(Sharecast News) - Cloud computing company Iomart said on Tuesday that its full-year results were set to be in line with market expectations, as renewals levels improved in the second half.

For the year to the end of March 2022, it expects to report revenue of around £103m, versus £111.9m a year earlier, adjusted EBITDA of £38m, down from £41.4m and adjusted pre-tax profit of about £17m, compared to £19.6m a year earlier.

Iomart said its strong profit margins remain stable, with adjusted EBITDA and adjusted pre-tax profit at 36.7% and 16.8% of revenue, respectively, versus 37% and 17.5% the year before.

Cash generation continues to be strong, it said, with year-end net debt expected to be around £43m, compared to £54.6m as at 31 March 2021, reducing ahead of expectations.
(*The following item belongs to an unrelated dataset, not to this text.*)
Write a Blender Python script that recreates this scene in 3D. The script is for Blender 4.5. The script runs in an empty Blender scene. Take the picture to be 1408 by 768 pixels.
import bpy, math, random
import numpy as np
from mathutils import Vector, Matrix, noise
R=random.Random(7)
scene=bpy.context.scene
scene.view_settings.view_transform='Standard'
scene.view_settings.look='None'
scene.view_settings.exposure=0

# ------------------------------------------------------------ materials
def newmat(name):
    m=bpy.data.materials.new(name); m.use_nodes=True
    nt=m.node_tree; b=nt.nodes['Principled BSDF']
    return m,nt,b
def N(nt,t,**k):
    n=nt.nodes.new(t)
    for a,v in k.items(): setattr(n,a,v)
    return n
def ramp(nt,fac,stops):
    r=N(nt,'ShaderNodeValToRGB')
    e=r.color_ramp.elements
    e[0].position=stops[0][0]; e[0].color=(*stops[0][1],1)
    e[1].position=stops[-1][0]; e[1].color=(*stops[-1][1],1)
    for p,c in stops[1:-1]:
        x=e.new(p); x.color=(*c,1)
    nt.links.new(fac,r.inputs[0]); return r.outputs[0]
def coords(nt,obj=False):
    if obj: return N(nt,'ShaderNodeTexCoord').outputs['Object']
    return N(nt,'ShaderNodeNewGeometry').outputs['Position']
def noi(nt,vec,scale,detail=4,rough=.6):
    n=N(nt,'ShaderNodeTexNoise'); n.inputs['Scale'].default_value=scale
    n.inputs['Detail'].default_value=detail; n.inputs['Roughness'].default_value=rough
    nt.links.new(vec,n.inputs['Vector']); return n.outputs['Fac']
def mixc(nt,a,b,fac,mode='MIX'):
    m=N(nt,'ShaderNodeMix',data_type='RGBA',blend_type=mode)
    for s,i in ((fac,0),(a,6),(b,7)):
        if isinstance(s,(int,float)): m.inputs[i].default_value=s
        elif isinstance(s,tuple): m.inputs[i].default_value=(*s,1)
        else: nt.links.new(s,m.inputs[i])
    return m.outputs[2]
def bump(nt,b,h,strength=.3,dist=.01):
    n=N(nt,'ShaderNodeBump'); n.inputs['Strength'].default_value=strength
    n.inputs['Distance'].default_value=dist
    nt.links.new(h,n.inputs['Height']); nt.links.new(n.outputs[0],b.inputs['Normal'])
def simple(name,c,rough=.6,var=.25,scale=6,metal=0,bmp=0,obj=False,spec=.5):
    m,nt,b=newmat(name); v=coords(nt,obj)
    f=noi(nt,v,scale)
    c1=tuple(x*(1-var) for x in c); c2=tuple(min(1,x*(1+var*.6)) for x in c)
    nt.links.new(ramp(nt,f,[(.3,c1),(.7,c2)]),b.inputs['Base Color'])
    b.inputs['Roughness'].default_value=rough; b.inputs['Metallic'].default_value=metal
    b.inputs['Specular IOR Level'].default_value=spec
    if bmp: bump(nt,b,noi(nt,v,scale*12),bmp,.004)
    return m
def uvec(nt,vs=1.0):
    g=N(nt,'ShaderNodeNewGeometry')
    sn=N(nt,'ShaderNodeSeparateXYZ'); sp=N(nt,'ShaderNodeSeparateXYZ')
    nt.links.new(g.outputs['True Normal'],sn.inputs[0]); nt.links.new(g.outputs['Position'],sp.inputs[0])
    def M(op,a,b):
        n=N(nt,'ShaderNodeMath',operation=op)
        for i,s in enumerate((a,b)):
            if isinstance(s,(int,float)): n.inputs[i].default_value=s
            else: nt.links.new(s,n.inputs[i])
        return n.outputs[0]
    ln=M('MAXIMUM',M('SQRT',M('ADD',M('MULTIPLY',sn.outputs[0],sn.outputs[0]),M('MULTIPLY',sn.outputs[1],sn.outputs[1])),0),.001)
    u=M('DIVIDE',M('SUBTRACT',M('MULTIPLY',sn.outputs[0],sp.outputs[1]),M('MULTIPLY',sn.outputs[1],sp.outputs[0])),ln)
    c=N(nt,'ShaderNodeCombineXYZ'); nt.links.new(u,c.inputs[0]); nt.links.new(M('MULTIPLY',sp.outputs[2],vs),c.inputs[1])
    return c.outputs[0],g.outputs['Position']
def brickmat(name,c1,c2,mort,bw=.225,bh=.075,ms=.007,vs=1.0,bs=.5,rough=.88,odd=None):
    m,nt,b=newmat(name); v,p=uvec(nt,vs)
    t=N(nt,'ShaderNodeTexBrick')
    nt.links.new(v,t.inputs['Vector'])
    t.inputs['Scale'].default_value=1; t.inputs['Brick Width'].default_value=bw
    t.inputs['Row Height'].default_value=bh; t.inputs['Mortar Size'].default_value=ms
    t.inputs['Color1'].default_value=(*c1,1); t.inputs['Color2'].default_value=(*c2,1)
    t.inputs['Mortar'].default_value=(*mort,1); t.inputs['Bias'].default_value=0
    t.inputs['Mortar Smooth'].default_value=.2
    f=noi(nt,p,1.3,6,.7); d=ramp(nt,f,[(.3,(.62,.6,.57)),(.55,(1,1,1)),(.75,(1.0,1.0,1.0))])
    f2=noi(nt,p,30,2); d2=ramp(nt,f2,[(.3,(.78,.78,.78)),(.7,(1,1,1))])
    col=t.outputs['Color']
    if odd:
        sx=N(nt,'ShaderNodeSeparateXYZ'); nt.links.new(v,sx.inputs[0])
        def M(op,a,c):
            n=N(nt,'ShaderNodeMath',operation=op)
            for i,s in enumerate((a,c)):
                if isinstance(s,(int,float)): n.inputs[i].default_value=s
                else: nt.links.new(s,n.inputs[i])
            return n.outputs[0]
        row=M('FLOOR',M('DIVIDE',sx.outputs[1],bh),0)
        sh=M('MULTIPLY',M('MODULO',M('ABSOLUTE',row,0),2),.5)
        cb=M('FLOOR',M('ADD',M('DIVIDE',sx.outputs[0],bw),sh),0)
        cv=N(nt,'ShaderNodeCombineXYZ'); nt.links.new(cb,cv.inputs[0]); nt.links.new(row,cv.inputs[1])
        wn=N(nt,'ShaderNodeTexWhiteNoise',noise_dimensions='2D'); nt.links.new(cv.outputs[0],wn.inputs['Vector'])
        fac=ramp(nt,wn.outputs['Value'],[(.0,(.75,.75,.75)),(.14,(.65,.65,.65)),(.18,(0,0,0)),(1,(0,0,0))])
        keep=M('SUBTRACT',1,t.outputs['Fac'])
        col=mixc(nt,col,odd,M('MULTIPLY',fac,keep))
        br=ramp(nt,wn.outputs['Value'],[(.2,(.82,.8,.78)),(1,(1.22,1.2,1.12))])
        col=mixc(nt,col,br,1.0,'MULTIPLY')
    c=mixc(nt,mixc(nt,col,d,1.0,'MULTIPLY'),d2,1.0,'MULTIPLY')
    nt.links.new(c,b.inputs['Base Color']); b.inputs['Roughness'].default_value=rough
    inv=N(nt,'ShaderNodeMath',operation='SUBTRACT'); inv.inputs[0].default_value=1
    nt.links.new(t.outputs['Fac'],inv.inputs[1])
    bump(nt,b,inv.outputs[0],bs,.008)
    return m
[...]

This represents a net debt to adjusted EBITDA ratio of 1.1 times, versus 1.3 at the end of last March.

"The board is pleased that renewal levels have improved in the second half, meaning that recurring revenue, which is circa 93% of full-year group revenue, was more stable in the second half," it said.

"The inflationary pressures being experienced across the UK business market are being monitored and addressed. The group has made good progress in the development and execution of its growth strategy. The year has seen the launch of several new service offerings, the creation of a strategic cyber-security partnership, and continued investments across sales and marketing."

At 0850 BST, the shares were up 8.3% at 178.00p.